The company has a broad chip portfolio spanning industrial, consumer electronics, communications and automotive applications, with power management chips as its largest product line. It announced plans last month to seek a Hong Kong listing.
Shares of 3Peak, which specialises in analogue signal chain and power management chips, rose 9.7 per cent to 163.2 yuan at closing, while while Novosense Microelectronics gained 10.79 per cent.
Other gainers included Finemade Microelectronics, Shanghai Belling, Chipown Microelectronics and Southchip Semiconductor.

Analogue chips process real-world signals such as sound, temperature and light, converting them into forms usable by electronic systems.
They are widely used in power management, audio equipment, communications, sensors and automotive systems.
Unlike AI chips such as graphics processing units, analogue chips are typically manufactured using mature production nodes such as 90-nanometre and above.
China’s Ministry of Commerce said on Saturday that it would launch an anti-dumping investigation into certain US semiconductor suppliers, following an application filed by the Jiangsu Semiconductor Industry Association.
The complaint specifically targets commodity interface ICs and gate driver ICs – both types of analogue chips – produced on 40nm and larger nodes.
According to the filing, the main US companies under scrutiny include Texas Instruments, Analog Devices, Broadcom and ON Semiconductor.
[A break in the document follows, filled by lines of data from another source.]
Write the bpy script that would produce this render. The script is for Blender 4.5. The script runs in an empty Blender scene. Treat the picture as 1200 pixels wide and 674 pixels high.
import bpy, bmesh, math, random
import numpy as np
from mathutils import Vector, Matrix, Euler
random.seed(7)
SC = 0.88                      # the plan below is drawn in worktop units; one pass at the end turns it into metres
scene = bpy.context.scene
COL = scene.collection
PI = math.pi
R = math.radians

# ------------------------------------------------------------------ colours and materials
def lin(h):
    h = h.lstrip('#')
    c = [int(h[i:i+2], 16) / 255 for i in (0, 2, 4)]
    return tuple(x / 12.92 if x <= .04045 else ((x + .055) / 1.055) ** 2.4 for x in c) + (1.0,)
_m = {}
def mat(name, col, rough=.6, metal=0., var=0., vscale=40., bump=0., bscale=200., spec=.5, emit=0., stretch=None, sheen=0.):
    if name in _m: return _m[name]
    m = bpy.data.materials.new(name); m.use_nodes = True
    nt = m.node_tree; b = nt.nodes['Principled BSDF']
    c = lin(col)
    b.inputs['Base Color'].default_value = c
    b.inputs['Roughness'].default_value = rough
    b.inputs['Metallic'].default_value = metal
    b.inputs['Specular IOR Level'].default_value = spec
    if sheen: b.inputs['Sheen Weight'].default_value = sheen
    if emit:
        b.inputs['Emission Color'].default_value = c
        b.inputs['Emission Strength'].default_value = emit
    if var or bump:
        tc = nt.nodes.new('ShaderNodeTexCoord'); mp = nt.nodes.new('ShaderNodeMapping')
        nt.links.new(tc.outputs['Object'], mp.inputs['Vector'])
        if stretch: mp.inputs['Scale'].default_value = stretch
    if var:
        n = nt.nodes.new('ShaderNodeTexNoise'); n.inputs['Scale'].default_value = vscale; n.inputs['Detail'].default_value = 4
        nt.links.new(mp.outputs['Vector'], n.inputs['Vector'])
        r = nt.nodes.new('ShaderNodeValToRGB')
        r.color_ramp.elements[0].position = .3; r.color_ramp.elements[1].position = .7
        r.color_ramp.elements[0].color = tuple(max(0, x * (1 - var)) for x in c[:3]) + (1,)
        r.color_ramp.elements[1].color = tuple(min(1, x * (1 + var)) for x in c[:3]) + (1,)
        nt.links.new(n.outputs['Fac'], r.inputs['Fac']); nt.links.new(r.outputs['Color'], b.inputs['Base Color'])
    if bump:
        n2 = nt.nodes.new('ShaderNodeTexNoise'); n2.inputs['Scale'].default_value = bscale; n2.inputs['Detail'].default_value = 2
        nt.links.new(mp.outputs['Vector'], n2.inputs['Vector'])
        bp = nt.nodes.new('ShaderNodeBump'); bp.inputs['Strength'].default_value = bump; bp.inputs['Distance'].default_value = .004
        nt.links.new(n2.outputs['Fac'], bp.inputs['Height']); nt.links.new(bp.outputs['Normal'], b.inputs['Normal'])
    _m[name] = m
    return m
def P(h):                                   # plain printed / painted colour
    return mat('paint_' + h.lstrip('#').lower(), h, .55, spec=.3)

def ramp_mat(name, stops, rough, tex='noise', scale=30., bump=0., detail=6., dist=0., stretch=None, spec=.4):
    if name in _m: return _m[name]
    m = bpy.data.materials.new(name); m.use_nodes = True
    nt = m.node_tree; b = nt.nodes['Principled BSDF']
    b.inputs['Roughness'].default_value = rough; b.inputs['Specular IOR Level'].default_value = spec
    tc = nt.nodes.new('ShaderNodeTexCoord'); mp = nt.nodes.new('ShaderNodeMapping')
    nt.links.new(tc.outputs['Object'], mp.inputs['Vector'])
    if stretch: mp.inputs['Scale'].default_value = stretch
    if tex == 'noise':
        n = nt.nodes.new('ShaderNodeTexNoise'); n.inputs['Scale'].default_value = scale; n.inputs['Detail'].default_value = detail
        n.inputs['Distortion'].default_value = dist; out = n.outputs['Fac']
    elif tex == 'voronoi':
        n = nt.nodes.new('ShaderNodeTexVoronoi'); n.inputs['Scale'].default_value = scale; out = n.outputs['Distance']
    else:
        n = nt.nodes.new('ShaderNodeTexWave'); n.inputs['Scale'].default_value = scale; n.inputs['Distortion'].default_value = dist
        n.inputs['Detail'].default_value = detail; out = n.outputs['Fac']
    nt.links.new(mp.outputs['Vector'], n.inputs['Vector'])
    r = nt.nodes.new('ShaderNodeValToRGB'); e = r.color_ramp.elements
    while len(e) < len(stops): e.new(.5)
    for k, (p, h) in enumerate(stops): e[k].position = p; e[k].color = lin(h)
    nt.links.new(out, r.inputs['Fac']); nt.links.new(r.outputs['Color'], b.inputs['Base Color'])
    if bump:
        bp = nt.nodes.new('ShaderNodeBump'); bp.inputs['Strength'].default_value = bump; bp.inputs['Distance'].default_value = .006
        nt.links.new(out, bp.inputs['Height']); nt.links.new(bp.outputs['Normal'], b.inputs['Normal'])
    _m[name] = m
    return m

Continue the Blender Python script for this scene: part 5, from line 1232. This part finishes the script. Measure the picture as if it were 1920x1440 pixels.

Between 2022 and 2024, imports of the targeted products grew by 37 per cent, while their average prices in China fell by 51.77 per cent, giving US producers an average annual market share of 41 per cent during this period, the filing wrote.
Citic Securities wrote in a research note that international giants such as Texas Instruments had in recent years expanded capacity aggressively while using sharp price cuts in the Chinese market to regain lost share.
This, the brokerage said, slowed the pace of domestic substitution in analogue chips and squeezed profitability for both Chinese and foreign manufacturers.
For example, in the first half of 2025, SG Micro reported revenue of 1.819 billion yuan, up 15.37 per cent year on year. However, the pace of growth slowed sharply, dropping 21.9 percentage points from the previous year.
Adjusted net profit attributable to shareholders fell 14.98 per cent to 134.4 million yuan, while its profit margin shrank compared to 2022.
“With the launch of an anti-dumping investigation, local suppliers may gain a more favourable market environment, and profitability is expected to improve,” the note said, adding that China already had a relatively mature supply chain for analogue semiconductors.